I have never read Charles Johnson’s blog Little Green Footballs. I can recall visiting it perhaps two or three times over the past 8+ years I’ve been writing Rhetorica. I’ve merely been aware of it as a prominent blog. I have formed no opinion about Johnson or his blog because it would require my time and attention.
That remains true after having read Right-Wing Flame War! in The New York Times Sunday Magazine yesterday. Part of the reason that remains true is that I just don’t much care about the flame war the article chronicles, nor do I care much about the the early war-blog years. It’s all so 2003.
I’m introducing what I have to say with the above caveat because I think there’s something important in Jonathan Dee’s article that you should think about. That something I’m highlighting isn’t about Johnson or L.G.F. or the specifics mentioned in the paragraph I’m about the quote. I quote the entire paragraph merely to preserve a bit of context and not as a comment on anyone named. Here it is:
Regardless of whether Johnson’s view of Vlaams Belang is correct, it is notable that the party is defined for him entirely by the trail it has left on the Internet. This isn’t necessarily unfair — a speech, say, given by Dewinter isn’t any more or less valuable as evidence of his political positions depending on whether you read it (or watch it) on a screen or listen to it in a crowd — but it does have a certain flattening effect in terms of time: that hypothetical speech exists on the Internet in exactly the same way whether it was delivered in 2007 or 1997. The speaker will never put it behind him. (Just as Johnson, despite his very reasonable contention that he later changed his mind, will never be allowed to consign to the past a blog post he wrote in 2004 criticizing that judicial condemnation of Vlaams Belang as “a victory for European Islamic supremacist groups.”) It may be difficult to travel to Belgium and build the case that Filip Dewinter is not just a hateful character but an actual Nazi (and thus that those who can be linked to him are Nazi sympathizers), but sitting at your keyboard, there is no trick to it at all. Not only can the past never really be erased; it co-exists, in cyberspace, with the present, and an important type of context is destroyed. This is one reason that intellectual inflexibility has become such a hallmark of modern political discourse, and why, so often, no distinction is recognized between hypocrisy and changing your mind.
(One possible) Translation: The internet can make us stupid if we fail to think about context.
I never intended any symbolism by choosing gray as the dominant color for Rhetorica. But allow me to claim it retroactively. I’m liking the gray a lot more this morning. I’m thinking we need more shades of it out there in cyberspace. (I know: Good luck with that.)
The idea of ideas co-existing in time predates the internet. That’s the standard ontology of much of academia in which we discuss past thinkers as if they are still addressing us today in present tense, e.g. Protagoras claims X, but Corbett claims Y. The hope is, however, that academics discussing ideas this way think about thinkers in at least two contexts: 1) in relation to their times, and 2) in relation to their body of work. That second context allows that some thinkers may change their minds — something all good academics are quite comfortable with. Show me I’m right, and that’s cool. Show me I’m wrong and I learn something, which is better (or cooler).
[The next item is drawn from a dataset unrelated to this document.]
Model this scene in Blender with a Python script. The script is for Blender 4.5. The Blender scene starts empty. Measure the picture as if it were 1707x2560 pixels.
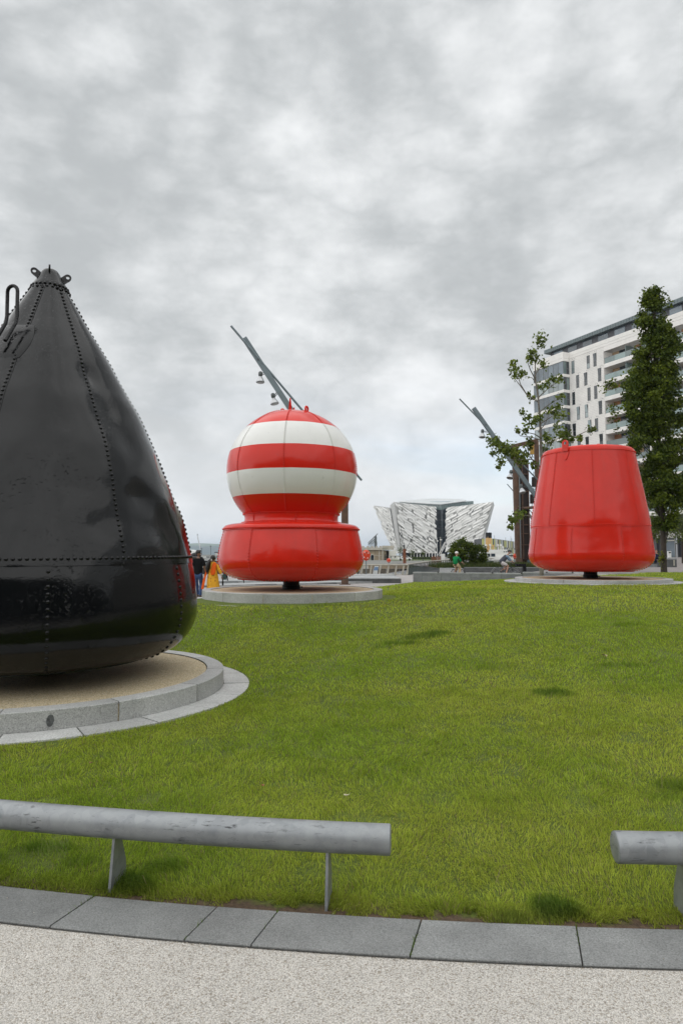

In this sense, good academics make bad political partisans because it ain’t about winning; it’s about understanding. (Note: I use the qualifier “good” for a reason… oh, and “in the sense”).
I think Dee is correct that the hallmark of modern political discourse is “inflexibility.” I wouldn’t, however, call it “intellectual.” Perhaps “anti-intellectual inflexibility” is a better term. Then again, I also like “stupid.”